In 2007, I was an Army lieutenant leading a group on a house-clearing mission in Baquba, Iraq, when I called in an artillery strike on a house. The strike destroyed the house and killed everyone inside. I thought we had struck enemy fighters, but I was wrong. A father, mother and their children had been huddled inside.
In fact, it's been nearly three years, and I still cannot remove from my mind the image of that family gathered together in the final moments of their lives. I can't shake it. It simply lingers.
....
I know something about this. The deaths that I caused also killed any regard I had for my own life. I felt that I did not deserve something that I had taken from them. I fell into a downward spiral, doubting if I even deserved to be alive. The value, or regard, I once had for my own life dissipated.
....
In recent months I've been trying to honor the lives I took by writing and speaking in public about my experience, to show that those deaths are not tucked neatly away in a foreign land. They may seem distant, but they are not. Soldiers bring the ghosts home with them, and it's everyone else's job to hear about them, no matter how painful it may be.

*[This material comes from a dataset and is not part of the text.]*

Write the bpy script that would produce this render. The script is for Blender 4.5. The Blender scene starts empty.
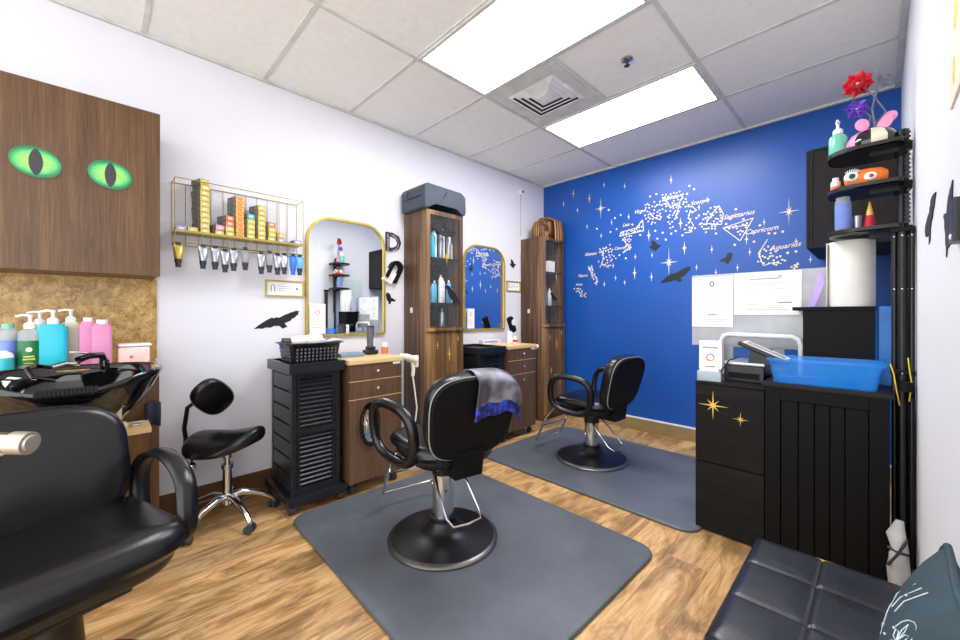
import bpy, bmesh, math, random
from mathutils import Vector, Matrix, noise
random.seed(7)
PI = math.pi
SC = bpy.context.scene
COL = SC.collection

# ------------------------------------------------------------------ materials
def lin(c):
    return tuple((x/12.92 if x <= .04045 else ((x+.055)/1.055)**2.4) for x in [v/255 for v in c])+(1,)
def newmat(name):
    m = bpy.data.materials.new(name); m.use_nodes = True
    nt = m.node_tree; b = nt.nodes['Principled BSDF']
    return m, nt, b
def coord(nt, scale=(1,1,1), kind='Object'):
    t = nt.nodes.new('ShaderNodeTexCoord'); mp = nt.nodes.new('ShaderNodeMapping')
    mp.inputs['Scale'].default_value = scale
    nt.links.new(t.outputs[kind], mp.inputs['Vector']); return mp.outputs['Vector']
def ramp(nt, fac, stops):
    r = nt.nodes.new('ShaderNodeValToRGB'); e = r.color_ramp.elements
    while len(e) < len(stops): e.new(.5)
    for i, (p, c) in enumerate(stops): e[i].position = p; e[i].color = lin(c)
    nt.links.new(fac, r.inputs['Fac']); return r.outputs['Color']
def nz(nt, vec, scale, detail=4, rough=.5, dist=0):
    n = nt.nodes.new('ShaderNodeTexNoise'); n.inputs['Scale'].default_value = scale
    n.inputs['Detail'].default_value = detail; n.inputs['Roughness'].default_value = rough
    n.inputs['Distortion'].default_value = dist
    nt.links.new(vec, n.inputs['Vector']); return n.outputs['Fac']
def bump(nt, b, fac, strength, dist=.002):
    bp = nt.nodes.new('ShaderNodeBump'); bp.inputs['Strength'].default_value = strength
    bp.inputs['Distance'].default_value = dist
    nt.links.new(fac, bp.inputs['Height']); nt.links.new(bp.outputs['Normal'], b.inputs['Normal'])
def mixc(nt, fac, a, b, mode='MIX'):
    m = nt.nodes.new('ShaderNodeMix'); m.data_type = 'RGBA'; m.blend_type = mode
    if isinstance(fac, (int, float)): m.inputs[0].default_value = fac
    else: nt.links.new(fac, m.inputs[0])
    for i, v in ((6, a), (7, b)):
        if isinstance(v, tuple): m.inputs[i].default_value = v
        else: nt.links.new(v, m.inputs[i])
    return m.outputs[2]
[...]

We must not forget that LT Meehan was acting in our names, and we have blood on our hands as well. It is good that he reminds us of that fact. We may feel like bystanders, that we were not involved, but whether we advocated the war, or acquiesced in it, we share in the responsibility and the obligation help heal those wounds.
And moreover, on behalf of all the Mister Tristans who will one day grow up to be of soldiering age, the promise to ourselves to never again take lightly the decision for war.